GM Downsizing Jet Fleet, CEO Still Flies High

Company Reducing Number of Jets, But Top Execs Keep Perk

By JOSEPH RHEE and MADDY SAUER

Nov. 21, 2008—

General Motors said today that it is putting two of its five corporate jets out of service because the planes are not being used enough. The top three executives at GM, however, will continue to use the private luxurious jets for all of their business and personal travel, despite a flurry of criticism over the perk following an ABC News report this week.

An ABC News investigation revealed that the top three automakers have together spent several hundred million dollars to buy, maintain, and operate a fleet of top-of-the-line private jets for their top executives.

GM leased a fleet of seven planes at the beginning of this year, according to a company spokesperson. Two of the planes were dropped from the fleet in September and two more will be dropped by the end of the year.

"We're cutting back very drastically on all travel," said Tom Wilkinson, a spokesperson for GM. Wilkinson said the downsizing is "strictly in response to the planes not being used" and not a reaction to the harsh treatment CEO Rick Wagoner and others received from Congress this week after it was learned that the CEOs of all three big automakers flew to Washington on private planes to plead for public funding to bailout their ailing companies.

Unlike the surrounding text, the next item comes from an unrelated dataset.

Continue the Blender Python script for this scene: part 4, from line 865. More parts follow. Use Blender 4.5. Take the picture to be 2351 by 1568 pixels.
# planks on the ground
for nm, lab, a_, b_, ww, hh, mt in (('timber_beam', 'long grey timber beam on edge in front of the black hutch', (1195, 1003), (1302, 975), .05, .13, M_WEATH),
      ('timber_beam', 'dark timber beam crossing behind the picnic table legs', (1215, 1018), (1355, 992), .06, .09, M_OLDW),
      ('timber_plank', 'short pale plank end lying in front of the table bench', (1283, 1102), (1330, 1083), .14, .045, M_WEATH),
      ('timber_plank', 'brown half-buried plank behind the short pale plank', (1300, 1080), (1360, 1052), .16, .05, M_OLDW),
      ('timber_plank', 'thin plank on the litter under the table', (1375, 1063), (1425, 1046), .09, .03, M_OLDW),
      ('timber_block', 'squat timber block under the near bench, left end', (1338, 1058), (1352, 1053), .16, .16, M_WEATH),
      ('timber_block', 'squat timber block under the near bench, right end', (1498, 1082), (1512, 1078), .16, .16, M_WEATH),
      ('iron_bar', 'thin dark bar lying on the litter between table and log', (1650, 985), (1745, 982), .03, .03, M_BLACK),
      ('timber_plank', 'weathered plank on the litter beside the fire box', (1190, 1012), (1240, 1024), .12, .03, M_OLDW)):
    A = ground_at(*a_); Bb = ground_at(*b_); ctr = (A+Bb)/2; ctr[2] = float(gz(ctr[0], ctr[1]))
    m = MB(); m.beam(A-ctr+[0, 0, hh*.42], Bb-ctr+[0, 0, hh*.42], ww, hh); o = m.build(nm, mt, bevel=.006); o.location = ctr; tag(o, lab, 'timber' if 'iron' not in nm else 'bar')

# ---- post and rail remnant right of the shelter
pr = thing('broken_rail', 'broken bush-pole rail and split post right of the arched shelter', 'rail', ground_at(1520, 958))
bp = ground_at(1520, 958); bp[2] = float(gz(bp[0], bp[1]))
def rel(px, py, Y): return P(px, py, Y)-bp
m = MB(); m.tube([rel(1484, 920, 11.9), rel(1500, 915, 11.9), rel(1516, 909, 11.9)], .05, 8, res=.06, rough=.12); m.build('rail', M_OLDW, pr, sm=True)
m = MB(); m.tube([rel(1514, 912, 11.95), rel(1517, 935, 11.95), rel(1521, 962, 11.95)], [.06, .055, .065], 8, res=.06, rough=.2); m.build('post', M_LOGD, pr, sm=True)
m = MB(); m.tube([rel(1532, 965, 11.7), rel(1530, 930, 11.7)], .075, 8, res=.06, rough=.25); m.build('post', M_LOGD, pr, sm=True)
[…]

Indeed, despite the downsizing, Wagoner and the two other top executives at GM will still fly private for all business and personal travel, a board stipulation according to Wilkinson, for security reasons. The executives are required to reimburse the company for personal travel on the jets.

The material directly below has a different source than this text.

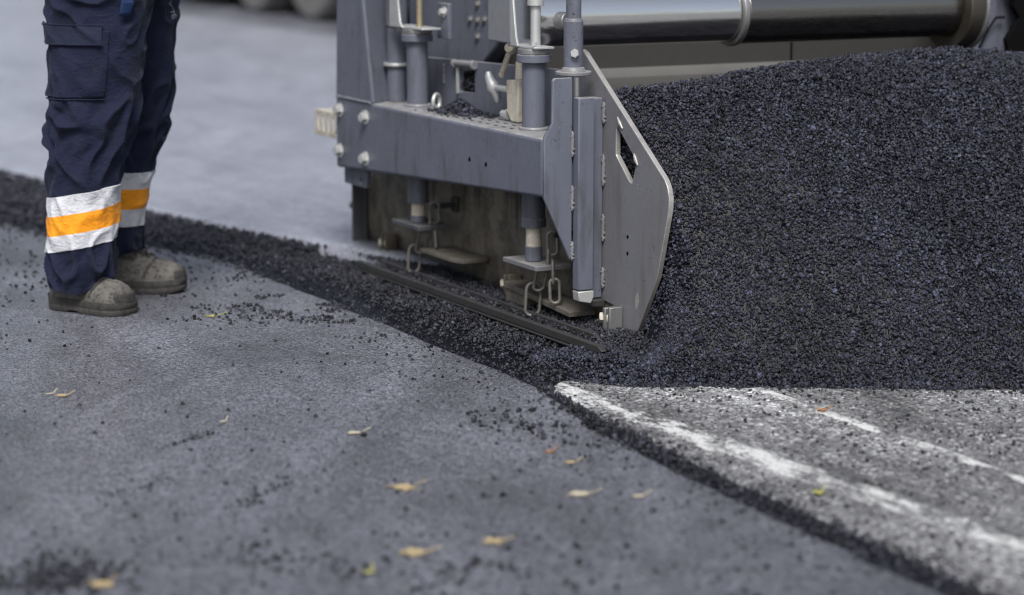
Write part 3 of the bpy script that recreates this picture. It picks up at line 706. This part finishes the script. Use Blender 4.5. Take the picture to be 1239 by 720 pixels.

Ford was unavailable for comment on whether or not the company plans to re-evaluate its use of corporate jets.

A Chrysler spokesperson was unaware of any plans to change the company's policy on using corporate jets, which it leases through an outside firm. "We have a strict travel policy that determines the use of leased corporate aircraft and at this moment that policy hasn't changed," said Chrysler spokesperson Ed Garsten.

It's Up to the Board of Directors

But some experts say it is time for the boards of these struggling companies to readdress their outdated policies from more profitable eras.

"It's sometimes true for security reasons that CEOs will need to fly in corporate jets, but I've never bought the argument much," said Tom Donaldson, professor of business ethics at the Wharton School of Business at the University of Pennsylvania.

"One thing's for sure, the board of directors has the power and the board of directors can make it okay for them to fly commercial if that's what they want," said Donaldson.

Indeed the GM spokesperson said the company will continue to monitor its travel costs and policies very closely.